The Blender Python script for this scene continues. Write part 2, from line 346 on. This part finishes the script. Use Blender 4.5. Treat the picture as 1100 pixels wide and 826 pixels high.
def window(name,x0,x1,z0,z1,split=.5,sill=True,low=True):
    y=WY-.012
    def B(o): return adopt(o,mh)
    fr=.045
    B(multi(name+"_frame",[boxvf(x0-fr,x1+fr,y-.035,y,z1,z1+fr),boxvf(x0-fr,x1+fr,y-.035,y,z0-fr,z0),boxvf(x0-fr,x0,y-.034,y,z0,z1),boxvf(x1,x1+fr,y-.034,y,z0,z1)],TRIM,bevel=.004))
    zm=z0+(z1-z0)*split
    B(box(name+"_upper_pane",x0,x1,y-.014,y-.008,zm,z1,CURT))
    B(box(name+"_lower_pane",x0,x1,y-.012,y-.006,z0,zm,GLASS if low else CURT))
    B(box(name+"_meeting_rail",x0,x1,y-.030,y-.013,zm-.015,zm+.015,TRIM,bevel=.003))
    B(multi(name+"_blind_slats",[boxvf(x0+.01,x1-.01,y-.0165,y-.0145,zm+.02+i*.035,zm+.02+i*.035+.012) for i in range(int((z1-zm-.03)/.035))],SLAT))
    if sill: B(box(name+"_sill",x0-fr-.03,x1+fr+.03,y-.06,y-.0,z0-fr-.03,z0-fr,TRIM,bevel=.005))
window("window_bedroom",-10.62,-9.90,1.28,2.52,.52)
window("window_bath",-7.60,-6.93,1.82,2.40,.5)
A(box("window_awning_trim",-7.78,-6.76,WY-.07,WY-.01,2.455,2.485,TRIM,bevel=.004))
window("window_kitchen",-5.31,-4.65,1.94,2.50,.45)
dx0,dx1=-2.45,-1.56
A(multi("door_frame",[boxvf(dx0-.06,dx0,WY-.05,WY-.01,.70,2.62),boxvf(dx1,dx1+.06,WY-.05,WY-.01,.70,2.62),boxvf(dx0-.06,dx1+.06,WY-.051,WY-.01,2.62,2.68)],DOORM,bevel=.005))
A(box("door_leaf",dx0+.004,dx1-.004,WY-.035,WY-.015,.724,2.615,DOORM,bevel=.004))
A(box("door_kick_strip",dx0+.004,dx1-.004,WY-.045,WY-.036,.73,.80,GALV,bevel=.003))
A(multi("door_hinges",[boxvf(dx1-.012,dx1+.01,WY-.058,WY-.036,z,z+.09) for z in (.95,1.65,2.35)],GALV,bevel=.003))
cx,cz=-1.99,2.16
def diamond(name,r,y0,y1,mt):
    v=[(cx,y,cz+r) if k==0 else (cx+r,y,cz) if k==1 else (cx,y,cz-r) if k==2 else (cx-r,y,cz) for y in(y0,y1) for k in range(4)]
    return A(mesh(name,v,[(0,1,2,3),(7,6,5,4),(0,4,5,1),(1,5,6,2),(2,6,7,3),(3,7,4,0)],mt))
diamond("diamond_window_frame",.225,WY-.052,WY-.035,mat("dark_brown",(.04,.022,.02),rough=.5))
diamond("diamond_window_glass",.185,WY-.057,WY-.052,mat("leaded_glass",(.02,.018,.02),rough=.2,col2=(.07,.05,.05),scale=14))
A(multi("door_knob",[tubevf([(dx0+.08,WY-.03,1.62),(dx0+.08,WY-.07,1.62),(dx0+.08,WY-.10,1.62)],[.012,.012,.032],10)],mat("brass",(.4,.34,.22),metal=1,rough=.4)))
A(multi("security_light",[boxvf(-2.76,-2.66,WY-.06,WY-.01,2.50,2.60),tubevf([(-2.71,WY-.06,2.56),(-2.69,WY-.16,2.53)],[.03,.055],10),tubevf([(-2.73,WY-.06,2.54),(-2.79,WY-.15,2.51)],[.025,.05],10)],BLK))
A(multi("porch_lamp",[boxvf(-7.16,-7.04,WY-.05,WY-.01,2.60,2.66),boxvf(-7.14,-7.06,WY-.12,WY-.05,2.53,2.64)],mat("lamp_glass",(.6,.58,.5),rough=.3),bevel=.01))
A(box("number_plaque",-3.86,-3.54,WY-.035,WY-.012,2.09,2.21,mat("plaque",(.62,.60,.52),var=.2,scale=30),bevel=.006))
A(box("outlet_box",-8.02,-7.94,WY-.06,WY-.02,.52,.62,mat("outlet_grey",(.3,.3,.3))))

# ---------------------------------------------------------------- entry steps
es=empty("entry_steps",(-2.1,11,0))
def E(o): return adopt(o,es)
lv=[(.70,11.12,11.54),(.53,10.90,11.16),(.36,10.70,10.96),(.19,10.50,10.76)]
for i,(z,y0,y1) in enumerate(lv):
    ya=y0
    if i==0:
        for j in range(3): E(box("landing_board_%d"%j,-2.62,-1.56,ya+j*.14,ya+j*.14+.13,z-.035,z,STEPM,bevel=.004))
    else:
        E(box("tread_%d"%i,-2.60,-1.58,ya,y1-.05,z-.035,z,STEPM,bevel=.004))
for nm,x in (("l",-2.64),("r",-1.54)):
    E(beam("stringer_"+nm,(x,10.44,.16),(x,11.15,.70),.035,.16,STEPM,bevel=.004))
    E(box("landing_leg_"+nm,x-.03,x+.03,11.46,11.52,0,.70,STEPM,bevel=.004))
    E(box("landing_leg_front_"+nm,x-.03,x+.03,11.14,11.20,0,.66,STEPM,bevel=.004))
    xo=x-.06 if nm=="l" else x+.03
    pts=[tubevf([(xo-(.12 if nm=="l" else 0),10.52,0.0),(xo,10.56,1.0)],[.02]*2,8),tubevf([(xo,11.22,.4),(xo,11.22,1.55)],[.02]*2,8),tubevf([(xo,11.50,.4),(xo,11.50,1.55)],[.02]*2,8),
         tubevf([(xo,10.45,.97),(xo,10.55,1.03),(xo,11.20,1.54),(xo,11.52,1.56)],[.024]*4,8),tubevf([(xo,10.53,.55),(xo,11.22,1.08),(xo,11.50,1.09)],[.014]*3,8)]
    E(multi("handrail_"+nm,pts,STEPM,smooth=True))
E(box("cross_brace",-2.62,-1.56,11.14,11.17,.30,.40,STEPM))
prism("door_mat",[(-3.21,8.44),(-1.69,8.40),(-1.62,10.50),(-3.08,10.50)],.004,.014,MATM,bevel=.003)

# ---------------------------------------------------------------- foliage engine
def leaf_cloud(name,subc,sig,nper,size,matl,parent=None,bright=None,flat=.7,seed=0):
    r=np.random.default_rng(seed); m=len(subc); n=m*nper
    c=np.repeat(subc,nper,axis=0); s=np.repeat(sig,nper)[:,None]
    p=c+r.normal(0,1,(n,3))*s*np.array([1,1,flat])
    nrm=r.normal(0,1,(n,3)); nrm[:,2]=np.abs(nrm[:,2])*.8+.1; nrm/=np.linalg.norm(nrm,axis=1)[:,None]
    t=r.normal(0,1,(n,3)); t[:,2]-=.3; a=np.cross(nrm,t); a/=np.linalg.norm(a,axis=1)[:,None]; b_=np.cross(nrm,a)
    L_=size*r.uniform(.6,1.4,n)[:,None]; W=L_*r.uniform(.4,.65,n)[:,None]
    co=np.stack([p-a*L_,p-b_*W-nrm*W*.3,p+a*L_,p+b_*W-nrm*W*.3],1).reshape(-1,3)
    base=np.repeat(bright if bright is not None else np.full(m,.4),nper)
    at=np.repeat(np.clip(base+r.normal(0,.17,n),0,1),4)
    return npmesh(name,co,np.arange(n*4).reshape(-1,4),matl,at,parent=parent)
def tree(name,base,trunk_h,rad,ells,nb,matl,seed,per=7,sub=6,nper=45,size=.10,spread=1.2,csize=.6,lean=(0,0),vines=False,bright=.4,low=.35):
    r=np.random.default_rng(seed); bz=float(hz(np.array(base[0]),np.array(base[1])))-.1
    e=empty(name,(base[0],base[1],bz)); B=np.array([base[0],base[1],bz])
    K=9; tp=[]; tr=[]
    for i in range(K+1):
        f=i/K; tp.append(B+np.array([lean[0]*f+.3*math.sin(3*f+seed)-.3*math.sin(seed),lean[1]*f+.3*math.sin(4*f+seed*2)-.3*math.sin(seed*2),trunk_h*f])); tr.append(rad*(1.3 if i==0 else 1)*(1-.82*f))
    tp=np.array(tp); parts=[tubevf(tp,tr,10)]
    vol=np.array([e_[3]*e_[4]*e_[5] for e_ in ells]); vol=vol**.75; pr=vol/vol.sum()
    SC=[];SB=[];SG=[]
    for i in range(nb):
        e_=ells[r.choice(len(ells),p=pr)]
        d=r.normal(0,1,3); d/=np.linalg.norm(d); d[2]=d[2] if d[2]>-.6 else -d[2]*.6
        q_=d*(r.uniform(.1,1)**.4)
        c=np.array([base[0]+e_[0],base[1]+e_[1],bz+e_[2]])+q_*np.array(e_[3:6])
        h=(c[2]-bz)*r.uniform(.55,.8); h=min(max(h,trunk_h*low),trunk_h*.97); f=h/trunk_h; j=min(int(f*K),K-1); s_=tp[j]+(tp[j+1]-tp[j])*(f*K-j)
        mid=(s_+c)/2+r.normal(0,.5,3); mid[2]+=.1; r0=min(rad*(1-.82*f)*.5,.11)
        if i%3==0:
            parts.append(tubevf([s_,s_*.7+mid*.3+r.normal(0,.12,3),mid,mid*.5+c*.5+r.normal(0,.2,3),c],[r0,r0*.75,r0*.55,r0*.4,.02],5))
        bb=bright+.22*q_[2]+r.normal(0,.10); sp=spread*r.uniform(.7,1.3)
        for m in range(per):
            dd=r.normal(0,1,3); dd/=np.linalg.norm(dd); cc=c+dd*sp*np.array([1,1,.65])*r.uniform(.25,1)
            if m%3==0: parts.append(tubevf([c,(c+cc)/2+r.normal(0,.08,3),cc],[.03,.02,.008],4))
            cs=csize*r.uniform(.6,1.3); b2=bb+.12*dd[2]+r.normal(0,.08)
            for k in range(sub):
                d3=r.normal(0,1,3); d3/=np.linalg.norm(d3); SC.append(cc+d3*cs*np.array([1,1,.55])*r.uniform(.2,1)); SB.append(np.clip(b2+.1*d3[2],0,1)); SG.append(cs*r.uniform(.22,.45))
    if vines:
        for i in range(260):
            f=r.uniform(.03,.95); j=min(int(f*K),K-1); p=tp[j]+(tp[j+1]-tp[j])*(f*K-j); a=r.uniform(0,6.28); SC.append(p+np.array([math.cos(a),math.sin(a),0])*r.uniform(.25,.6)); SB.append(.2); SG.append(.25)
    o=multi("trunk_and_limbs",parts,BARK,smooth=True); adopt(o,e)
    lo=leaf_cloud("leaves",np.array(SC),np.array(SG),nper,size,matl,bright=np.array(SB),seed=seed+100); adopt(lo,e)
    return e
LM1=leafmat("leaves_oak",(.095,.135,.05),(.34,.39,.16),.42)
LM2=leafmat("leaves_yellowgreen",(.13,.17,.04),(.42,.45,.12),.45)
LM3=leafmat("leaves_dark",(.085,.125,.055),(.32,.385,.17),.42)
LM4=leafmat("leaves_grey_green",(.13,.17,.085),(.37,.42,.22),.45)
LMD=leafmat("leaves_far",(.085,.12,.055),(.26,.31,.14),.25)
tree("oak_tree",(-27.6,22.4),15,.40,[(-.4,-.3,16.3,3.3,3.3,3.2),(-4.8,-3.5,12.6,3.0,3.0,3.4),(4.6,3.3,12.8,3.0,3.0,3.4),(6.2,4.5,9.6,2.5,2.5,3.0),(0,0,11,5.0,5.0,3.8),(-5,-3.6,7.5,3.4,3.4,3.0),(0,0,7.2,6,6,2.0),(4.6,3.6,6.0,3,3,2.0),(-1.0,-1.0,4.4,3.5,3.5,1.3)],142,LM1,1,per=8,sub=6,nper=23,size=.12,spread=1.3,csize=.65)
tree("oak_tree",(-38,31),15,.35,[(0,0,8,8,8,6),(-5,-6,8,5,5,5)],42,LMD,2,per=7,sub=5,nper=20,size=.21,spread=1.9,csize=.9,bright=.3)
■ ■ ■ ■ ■
STATED EXERCISE
The required output is the span of lines from the one containing "cs=csize*r.uniform(.6,1.3); b2=bb+.12*dd[2]+r.normal(0,.08)" to the last line, reproduced character for character.

TASK RESULT
            cs=csize*r.uniform(.6,1.3); b2=bb+.12*dd[2]+r.normal(0,.08)
            for k in range(sub):
                d3=r.normal(0,1,3); d3/=np.linalg.norm(d3); SC.append(cc+d3*cs*np.array([1,1,.55])*r.uniform(.2,1)); SB.append(np.clip(b2+.1*d3[2],0,1)); SG.append(cs*r.uniform(.22,.45))
    if vines:
        for i in range(260):
            f=r.uniform(.03,.95); j=min(int(f*K),K-1); p=tp[j]+(tp[j+1]-tp[j])*(f*K-j); a=r.uniform(0,6.28); SC.append(p+np.array([math.cos(a),math.sin(a),0])*r.uniform(.25,.6)); SB.append(.2); SG.append(.25)
    o=multi("trunk_and_limbs",parts,BARK,smooth=True); adopt(o,e)
    lo=leaf_cloud("leaves",np.array(SC),np.array(SG),nper,size,matl,bright=np.array(SB),seed=seed+100); adopt(lo,e)
    return e
LM1=leafmat("leaves_oak",(.095,.135,.05),(.34,.39,.16),.42)
LM2=leafmat("leaves_yellowgreen",(.13,.17,.04),(.42,.45,.12),.45)
LM3=leafmat("leaves_dark",(.085,.125,.055),(.32,.385,.17),.42)
LM4=leafmat("leaves_grey_green",(.13,.17,.085),(.37,.42,.22),.45)
LMD=leafmat("leaves_far",(.085,.12,.055),(.26,.31,.14),.25)
tree("oak_tree",(-27.6,22.4),15,.40,[(-.4,-.3,16.3,3.3,3.3,3.2),(-4.8,-3.5,12.6,3.0,3.0,3.4),(4.6,3.3,12.8,3.0,3.0,3.4),(6.2,4.5,9.6,2.5,2.5,3.0),(0,0,11,5.0,5.0,3.8),(-5,-3.6,7.5,3.4,3.4,3.0),(0,0,7.2,6,6,2.0),(4.6,3.6,6.0,3,3,2.0),(-1.0,-1.0,4.4,3.5,3.5,1.3)],142,LM1,1,per=8,sub=6,nper=23,size=.12,spread=1.3,csize=.65)
tree("oak_tree",(-38,31),15,.35,[(0,0,8,8,8,6),(-5,-6,8,5,5,5)],42,LMD,2,per=7,sub=5,nper=20,size=.21,spread=1.9,csize=.9,bright=.3)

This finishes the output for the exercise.